Dans le dernier rapport, la FAO a mis au point un nouvel indicateur, appelé de très longue date par la société civile, qui mesure « l’insécurité alimentaire ». Alors que la sous-alimentation est calculée selon un rapport calories-dépenses énergétiques, l’insécurité alimentaire est une notion plus vaste, faisant référence à l’accès régulier à une nourriture saine, équilibrée et nutritive.
Lorsque la sécurité alimentaire fait défaut, les personnes concernées font des compromis sur la qualité de leur alimentation, avec des conséquences en termes de carences nutritives, ou de surpoids et d’obésité. « Ce rapport montre que le problème est bien plus vaste que la seule question de la faim et que même des niveaux modérés d’insécurité alimentaire ont des effets de santé publique », analyse Cindy Holleman, économiste à la FAO et coautrice du rapport SOFI.
Conséquences de santé publique
Selon cette méthodologie et ces définitions, la FAO distingue deux niveaux d’insécurité alimentaire : l’insécurité alimentaire sévère, qui recoupe en grande partie la notion de faim, concerne 9,2 % de la population (un peu plus de 700 millions) ; l’insécurité alimentaire modérée, qui implique de faire des compromis sur la qualité de l’alimentation, affecte quant à elle 17,2 % des habitants, soit 1,3 milliard de personnes. En additionnant ces deux degrés, l’insécurité alimentaire touche 26,4 %, soit 2 milliards de personnes, qui n’ont pas accès à une alimentation saine et équilibrée.
Cette malnutrition peut prendre de nombreuses formes. Ce sont par exemple les femmes anémiées (un tiers de la population féminine en âge de procréer), dont les carences en fer font croître le risque de mortalité maternelle et entraînent également des retards de croissance chez les jeunes enfants. « Ce sont aussi les personnes contraintes de se tourner vers une alimentation bon marché et de moins bonne qualité, souvent trop grasse », explique Cindy Holleman.
« On voit ainsi de nombreux pays où se combinent sous-alimentation et surpoids et obésité », poursuit Mme Holleman. Ces deux derniers indices augmentent dans toutes les régions du monde, entraînant 4 millions de morts chaque année, alerte le rapport SOFI.
Paradoxalement, les principales victimes de la faim sont les populations paysannes, agriculteurs et travailleurs journaliers. Les trois quarts des personnes souffrant de la faim dans le monde vivent dans les zones rurales. C’est en Afrique que la situation est la plus alarmante, avec une hausse de la sous-alimentation dans presque toutes les sous-régions continentales.
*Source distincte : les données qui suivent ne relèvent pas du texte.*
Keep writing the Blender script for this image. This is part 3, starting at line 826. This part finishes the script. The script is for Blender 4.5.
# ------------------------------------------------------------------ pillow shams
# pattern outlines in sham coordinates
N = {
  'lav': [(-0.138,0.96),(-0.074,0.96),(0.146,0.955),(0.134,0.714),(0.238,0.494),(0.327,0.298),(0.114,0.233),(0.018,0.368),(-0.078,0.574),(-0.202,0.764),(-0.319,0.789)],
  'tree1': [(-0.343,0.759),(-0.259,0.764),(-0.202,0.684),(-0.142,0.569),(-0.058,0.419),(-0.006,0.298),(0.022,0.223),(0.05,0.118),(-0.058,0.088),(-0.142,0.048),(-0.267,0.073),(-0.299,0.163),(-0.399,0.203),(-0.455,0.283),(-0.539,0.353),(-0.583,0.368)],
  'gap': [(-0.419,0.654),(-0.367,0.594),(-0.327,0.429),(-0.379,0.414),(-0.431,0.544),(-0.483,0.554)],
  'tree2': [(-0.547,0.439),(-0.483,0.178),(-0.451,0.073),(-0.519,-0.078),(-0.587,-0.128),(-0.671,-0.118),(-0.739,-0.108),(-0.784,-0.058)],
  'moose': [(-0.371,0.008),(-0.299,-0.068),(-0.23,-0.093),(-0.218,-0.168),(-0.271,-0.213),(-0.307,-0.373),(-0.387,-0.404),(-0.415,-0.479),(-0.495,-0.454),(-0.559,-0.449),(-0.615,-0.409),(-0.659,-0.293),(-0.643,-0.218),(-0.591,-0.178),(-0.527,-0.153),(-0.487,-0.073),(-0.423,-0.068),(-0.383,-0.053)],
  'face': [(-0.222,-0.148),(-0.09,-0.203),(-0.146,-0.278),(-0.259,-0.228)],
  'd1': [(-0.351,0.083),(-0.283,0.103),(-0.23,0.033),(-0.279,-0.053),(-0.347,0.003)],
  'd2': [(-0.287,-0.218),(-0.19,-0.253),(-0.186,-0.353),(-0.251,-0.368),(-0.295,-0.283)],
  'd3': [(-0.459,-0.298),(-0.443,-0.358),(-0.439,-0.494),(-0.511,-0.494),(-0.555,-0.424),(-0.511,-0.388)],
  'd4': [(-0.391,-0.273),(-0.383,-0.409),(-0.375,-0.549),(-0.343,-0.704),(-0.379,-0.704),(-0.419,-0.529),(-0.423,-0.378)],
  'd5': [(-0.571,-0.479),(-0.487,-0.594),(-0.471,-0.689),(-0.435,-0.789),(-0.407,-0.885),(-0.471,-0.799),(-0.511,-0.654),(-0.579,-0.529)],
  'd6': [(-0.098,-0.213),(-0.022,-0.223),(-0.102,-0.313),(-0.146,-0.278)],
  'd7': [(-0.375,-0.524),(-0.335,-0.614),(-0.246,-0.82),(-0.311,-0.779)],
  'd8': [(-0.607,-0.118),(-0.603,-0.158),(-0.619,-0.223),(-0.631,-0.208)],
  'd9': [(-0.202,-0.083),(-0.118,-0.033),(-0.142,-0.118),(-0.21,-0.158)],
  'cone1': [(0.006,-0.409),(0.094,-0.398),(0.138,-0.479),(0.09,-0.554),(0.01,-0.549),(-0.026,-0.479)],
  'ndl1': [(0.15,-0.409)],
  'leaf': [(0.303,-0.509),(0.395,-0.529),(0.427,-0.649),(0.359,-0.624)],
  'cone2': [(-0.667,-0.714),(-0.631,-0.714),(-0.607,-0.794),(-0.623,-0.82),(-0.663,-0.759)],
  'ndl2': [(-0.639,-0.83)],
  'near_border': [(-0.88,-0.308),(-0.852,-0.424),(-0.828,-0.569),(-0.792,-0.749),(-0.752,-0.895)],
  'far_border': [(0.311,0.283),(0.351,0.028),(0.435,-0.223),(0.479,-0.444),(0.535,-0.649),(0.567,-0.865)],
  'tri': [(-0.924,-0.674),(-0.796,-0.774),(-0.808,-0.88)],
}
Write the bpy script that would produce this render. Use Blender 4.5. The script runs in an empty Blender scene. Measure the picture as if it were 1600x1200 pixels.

En Amérique latine et dans les Caraïbes, les taux augmentent également, avec une explosion au Venezuela due à l’instabilité économique et politique du pays. L’insécurité alimentaire touche par ailleurs tous les continents, y compris les pays les plus riches : 9 % des Européens et Nord-Américains étaient concernés en 2018.
Dans ses deux précédentes éditions, le rapport SOFI avait pointé du doigt le rôle des conflits armés et du dérèglement climatique dans la hausse de la malnutrition dans le monde. Cette année, le rapport s’intéresse à une troisième cause majeure d’insécurité alimentaire : les récessions et ralentissements économiques.
Aux racines de la faim et de la malnutrition, on trouve la pauvreté et les inégalités sociales. Les pays où la faim augmente le plus ne sont pas les plus pauvres, mais des pays à revenus moyens, très fortement dépendants des importations et exportations. Le rapport montre notamment que 54 % des pays où la sous-alimentation a augmenté ces dernières années sont des pays dépendants des marchés internationaux de matières premières, principalement alimentaires.
« C’est la première fois qu’une corrélation de cette ampleur est mise au jour, relève Valentin Brochard, chargé de plaidoyer pour l’ONG CCFD-Terre solidaire. C’est directement la conséquence des politiques menées depuis les années 1990 sur la spécialisation de certains pays sur des monocultures agricoles, comme le cacao en Côte d’Ivoire, le coton au Burkina Faso, l’huile de palme en Indonésie et en Malaisie, ou le soja et le maïs en Amérique latine. » En se spécialisant de la sorte, ces pays ont fragilisé leur structure économique, se trouvant beaucoup plus exposés à la volatilité des prix.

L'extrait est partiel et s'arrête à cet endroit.